— start —
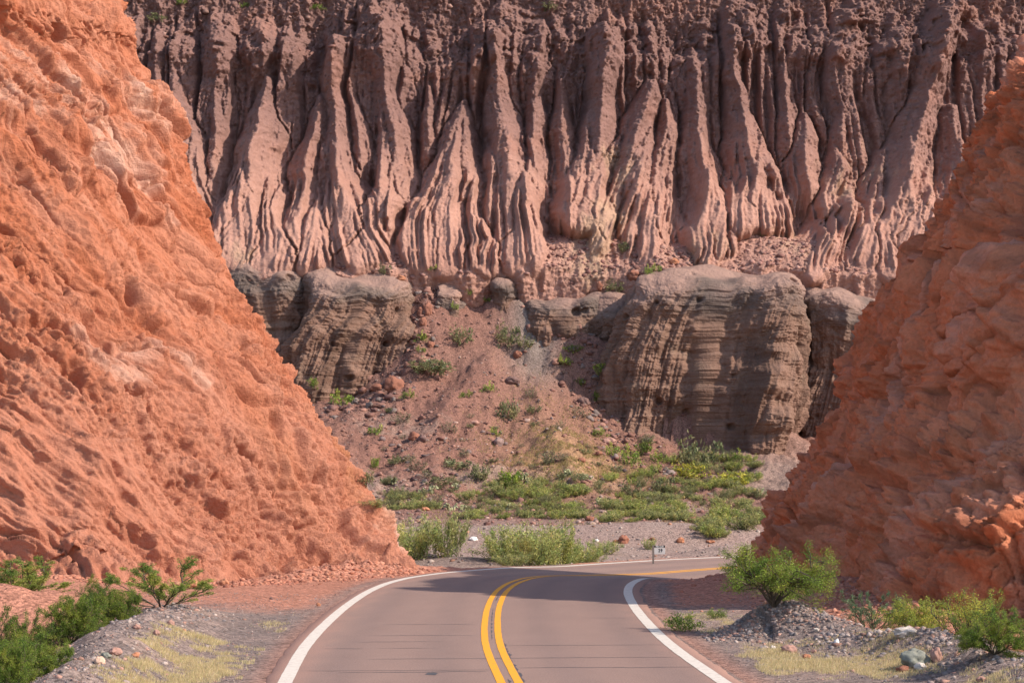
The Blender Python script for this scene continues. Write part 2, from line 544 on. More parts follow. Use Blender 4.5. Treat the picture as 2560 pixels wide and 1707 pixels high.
def build_road():
    M = asphalt()
    # lateral stations, the last one on each side turned down into the shoulder
    st = np.concatenate([[-3.76], np.linspace(-3.64, 3.46, 41), [3.58]])
    m = len(RC)
    edge = np.stack([.10 * fbm(RC[:, 1] * 1.3 + RC[:, 0], 0, 0, 4), .10 * fbm(RC[:, 1] * 1.3 + RC[:, 0], 7.7, 0, 4)], 1)
    off = np.repeat(st[None], m, 0)
    off[:, :2] += np.clip(edge[:, :1], -.2, .12); off[:, -2:] += np.clip(edge[:, 1:], -.1, .2)
    V = np.zeros((m, len(st), 3))
    V[..., :2] = RC[:, None] + RN[:, None] * off[..., None]
    V[..., 2] = _RZ[:, None] - _BK[:, None] * off
    V[:, 0, 2] -= .14; V[:, -1, 2] -= .14
    # wheel tracks polished darker, red dust blown in along the edges, a paler crown
    yy = RC[:, 1][:, None] + 0 * off
    tr = sum(np.exp(-((off - c + .12 * n3(yy * .06, c, 0)) / .36) ** 2) for c in (-2.55, -.95, .95, 2.5))
    n1 = fbm(off * .8, yy * .10, 5, 4); n2 = fbm(off * 2.5, yy * .6, 6, 4)
    base = mixc(np.array([.252, .162, .130]), np.array([.205, .136, .114]), np.clip(.75 * tr + .5 * n1, 0, 1))
    dust = sst(2.7, 3.7, np.abs(off) + .5 * n2)
    base = base * (1 - .45 * dust[..., None]) + np.array([.40, .20, .14]) * .45 * dust[..., None]
    base *= (1 + .10 * n2)[..., None]
    road = grid('road', V, M, base)
    tag(road, kind='structure')
    W = paintmat('white_paint', (.60, .53, .45), .33, (.38, .275, .22))
    Y = paintmat('yellow_paint', (.76, .32, .014), .33, (.42, .21, .08))
    ribbon('edge_line', -3.46, -3.24, .005, W, parent=road, wob=.012, seed=1)
    ribbon('edge_line', 3.06, 3.28, .005, W, parent=road, wob=.012, seed=2)
    ribbon('centre_line', -.205, -.075, .005, Y, parent=road, wob=.010, seed=3)
    ribbon('centre_line', .055, .185, .005, Y, parent=road, wob=.010, seed=4)
    tar = plain('tar', (.075, .068, .07), .7, .3, .2)
    # thin transverse cracks, each one a jagged strip
    rr = np.random.RandomState(4)
    yi = lambda y: int(np.argmin(np.abs(RC[:, 1] - y)))
    for y, a, b, w in ((29.0, -3.2, 1.0, .012), (31.6, -2.6, -.3, .022), (32.0, .25, 3.2, .022), (31.95, -3.2, -.1, .014), (33.8, -2.2, 3.1, .018), (35.9, .2, 3.1, .016),
                       (35.6, -3.0, -2.3, .014), (35.5, -2.1, -1.0, .014), (36.7, -2.6, -.9, .014), (38.0, -2.4, -.3, .014), (40.6, -2.2, -.3, .016), (42.3, 1.9, 3.0, .014), (27.4, -1, 3, .014), (25.2, -3, 2, .014)):
        i = yi(y); n = 40
        t = np.linspace(a, b, n)
        j = .16 * fbm(t * .7 + y, y, 0, 4) + .05 * fbm(t * 4, y, 2, 3)
        ww = w * np.sin(np.linspace(.02, .98, n) * math.pi) ** .4 * (1 + .8 * n3(t * 5, y, 1))
        c = RC[i] + t[:, None] * RN[i]
        V = np.zeros((2, n, 3))
        for q, s in ((0, -1), (1, 1)):
            V[q, :, 0] = c[:, 0]; V[q, :, 1] = c[:, 1] + j + s * ww
            V[q, :, 2] = _RZ[i] + .0025
        grid('crack', V, tar, parent=road)
    # tar runs beside the yellow paint
    for y0, y1, o0, w in ((30.0, 36.6, .20, .05), (26.5, 30.6, -.02, .06), (37.0, 45.0, -.01, .035), (47.3, 49.2, -.02, .06)):
        a, b = yi(y0), yi(y1)
        ys_ = np.linspace(0, 1, 260)
        ii = np.interp(ys_, [0, 1], [a, b])
        cx = np.interp(ii, np.arange(len(RC)), RC[:, 0]); cy = np.interp(ii, np.arange(len(RC)), RC[:, 1]); cz = np.interp(ii, np.arange(len(RC)), _RZ)
        ww = np.clip(w * (.4 + 2.4 * fbm(cy * 2.2, o0, 3, 4)), .001, .16) * np.sin(ys_ * math.pi) ** .3
        V = np.zeros((260, 2, 3))
        V[:, 0] = np.stack([cx + o0, cy, cz + .0035], 1); V[:, 1] = np.stack([cx + o0 + ww, cy, cz + .0035], 1)
        grid('tar_seam', V, tar, parent=road)
    # a small tar patch on the near lane
    i = yi(31.2); c = RC[i] + RN[i] * -1.15
    th = np.linspace(0, 2 * math.pi, 24, endpoint=False)
    r = .09 * (1 + .5 * n3(np.cos(th) * 1.5, np.sin(th) * 1.5, 4))
    V = np.stack([np.stack([c[0] + r * np.cos(th) * s * 1.2, c[1] + r * np.sin(th) * s * 2.0, np.full(24, .0035)], 1) for s in (1, .01)])
    grid('tar_patch', V, tar, wrap=True, parent=road)
    # broken old tarmac where a track joins, at the foot of the red cliff
    V = np.zeros((12, 30, 3)); t = np.linspace(0, 1, 30)
    for k in range(12):
        q = k / 11
        V[k, :, 0] = -3.72 - 2.2 * t * (1 - .25 * (q - .5) ** 2)
        V[k, :, 1] = 46.3 + 6.5 * q * (1 - .55 * t) + 2.0 * t + .15 * n3(t * 6, q * 4, 0)
        V[k, :, 2] = -.028
    tag(grid('pavement', V, plain('old_tarmac', (.16, .125, .115), .9, .15, .3, 3)), kind='structure')
    return road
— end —
— TASK TO COMPLETE —
Using the material above, return every line exactly as it appears, minus the pictures.

— ANSWER —
The Blender Python script for this scene continues. Write part 2, from line 544 on. More parts follow. Use Blender 4.5. Treat the picture as 2560 pixels wide and 1707 pixels high.
def build_road():
    M = asphalt()
    # lateral stations, the last one on each side turned down into the shoulder
    st = np.concatenate([[-3.76], np.linspace(-3.64, 3.46, 41), [3.58]])
    m = len(RC)
    edge = np.stack([.10 * fbm(RC[:, 1] * 1.3 + RC[:, 0], 0, 0, 4), .10 * fbm(RC[:, 1] * 1.3 + RC[:, 0], 7.7, 0, 4)], 1)
    off = np.repeat(st[None], m, 0)
    off[:, :2] += np.clip(edge[:, :1], -.2, .12); off[:, -2:] += np.clip(edge[:, 1:], -.1, .2)
    V = np.zeros((m, len(st), 3))
    V[..., :2] = RC[:, None] + RN[:, None] * off[..., None]
    V[..., 2] = _RZ[:, None] - _BK[:, None] * off
    V[:, 0, 2] -= .14; V[:, -1, 2] -= .14
    # wheel tracks polished darker, red dust blown in along the edges, a paler crown
    yy = RC[:, 1][:, None] + 0 * off
    tr = sum(np.exp(-((off - c + .12 * n3(yy * .06, c, 0)) / .36) ** 2) for c in (-2.55, -.95, .95, 2.5))
    n1 = fbm(off * .8, yy * .10, 5, 4); n2 = fbm(off * 2.5, yy * .6, 6, 4)
    base = mixc(np.array([.252, .162, .130]), np.array([.205, .136, .114]), np.clip(.75 * tr + .5 * n1, 0, 1))
    dust = sst(2.7, 3.7, np.abs(off) + .5 * n2)
    base = base * (1 - .45 * dust[..., None]) + np.array([.40, .20, .14]) * .45 * dust[..., None]
    base *= (1 + .10 * n2)[..., None]
    road = grid('road', V, M, base)
    tag(road, kind='structure')
    W = paintmat('white_paint', (.60, .53, .45), .33, (.38, .275, .22))
    Y = paintmat('yellow_paint', (.76, .32, .014), .33, (.42, .21, .08))
    ribbon('edge_line', -3.46, -3.24, .005, W, parent=road, wob=.012, seed=1)
    ribbon('edge_line', 3.06, 3.28, .005, W, parent=road, wob=.012, seed=2)
    ribbon('centre_line', -.205, -.075, .005, Y, parent=road, wob=.010, seed=3)
    ribbon('centre_line', .055, .185, .005, Y, parent=road, wob=.010, seed=4)
    tar = plain('tar', (.075, .068, .07), .7, .3, .2)
    # thin transverse cracks, each one a jagged strip
    rr = np.random.RandomState(4)
    yi = lambda y: int(np.argmin(np.abs(RC[:, 1] - y)))
    for y, a, b, w in ((29.0, -3.2, 1.0, .012), (31.6, -2.6, -.3, .022), (32.0, .25, 3.2, .022), (31.95, -3.2, -.1, .014), (33.8, -2.2, 3.1, .018), (35.9, .2, 3.1, .016),
                       (35.6, -3.0, -2.3, .014), (35.5, -2.1, -1.0, .014), (36.7, -2.6, -.9, .014), (38.0, -2.4, -.3, .014), (40.6, -2.2, -.3, .016), (42.3, 1.9, 3.0, .014), (27.4, -1, 3, .014), (25.2, -3, 2, .014)):
        i = yi(y); n = 40
        t = np.linspace(a, b, n)
        j = .16 * fbm(t * .7 + y, y, 0, 4) + .05 * fbm(t * 4, y, 2, 3)
        ww = w * np.sin(np.linspace(.02, .98, n) * math.pi) ** .4 * (1 + .8 * n3(t * 5, y, 1))
        c = RC[i] + t[:, None] * RN[i]
        V = np.zeros((2, n, 3))
        for q, s in ((0, -1), (1, 1)):
            V[q, :, 0] = c[:, 0]; V[q, :, 1] = c[:, 1] + j + s * ww
            V[q, :, 2] = _RZ[i] + .0025
        grid('crack', V, tar, parent=road)
    # tar runs beside the yellow paint
    for y0, y1, o0, w in ((30.0, 36.6, .20, .05), (26.5, 30.6, -.02, .06), (37.0, 45.0, -.01, .035), (47.3, 49.2, -.02, .06)):
        a, b = yi(y0), yi(y1)
        ys_ = np.linspace(0, 1, 260)
        ii = np.interp(ys_, [0, 1], [a, b])
        cx = np.interp(ii, np.arange(len(RC)), RC[:, 0]); cy = np.interp(ii, np.arange(len(RC)), RC[:, 1]); cz = np.interp(ii, np.arange(len(RC)), _RZ)
        ww = np.clip(w * (.4 + 2.4 * fbm(cy * 2.2, o0, 3, 4)), .001, .16) * np.sin(ys_ * math.pi) ** .3
        V = np.zeros((260, 2, 3))
        V[:, 0] = np.stack([cx + o0, cy, cz + .0035], 1); V[:, 1] = np.stack([cx + o0 + ww, cy, cz + .0035], 1)
        grid('tar_seam', V, tar, parent=road)
    # a small tar patch on the near lane
    i = yi(31.2); c = RC[i] + RN[i] * -1.15
    th = np.linspace(0, 2 * math.pi, 24, endpoint=False)
    r = .09 * (1 + .5 * n3(np.cos(th) * 1.5, np.sin(th) * 1.5, 4))
    V = np.stack([np.stack([c[0] + r * np.cos(th) * s * 1.2, c[1] + r * np.sin(th) * s * 2.0, np.full(24, .0035)], 1) for s in (1, .01)])
    grid('tar_patch', V, tar, wrap=True, parent=road)
    # broken old tarmac where a track joins, at the foot of the red cliff
    V = np.zeros((12, 30, 3)); t = np.linspace(0, 1, 30)
    for k in range(12):
        q = k / 11
        V[k, :, 0] = -3.72 - 2.2 * t * (1 - .25 * (q - .5) ** 2)
        V[k, :, 1] = 46.3 + 6.5 * q * (1 - .55 * t) + 2.0 * t + .15 * n3(t * 6, q * 4, 0)
        V[k, :, 2] = -.028
    tag(grid('pavement', V, plain('old_tarmac', (.16, .125, .115), .9, .15, .3, 3)), kind='structure')
    return road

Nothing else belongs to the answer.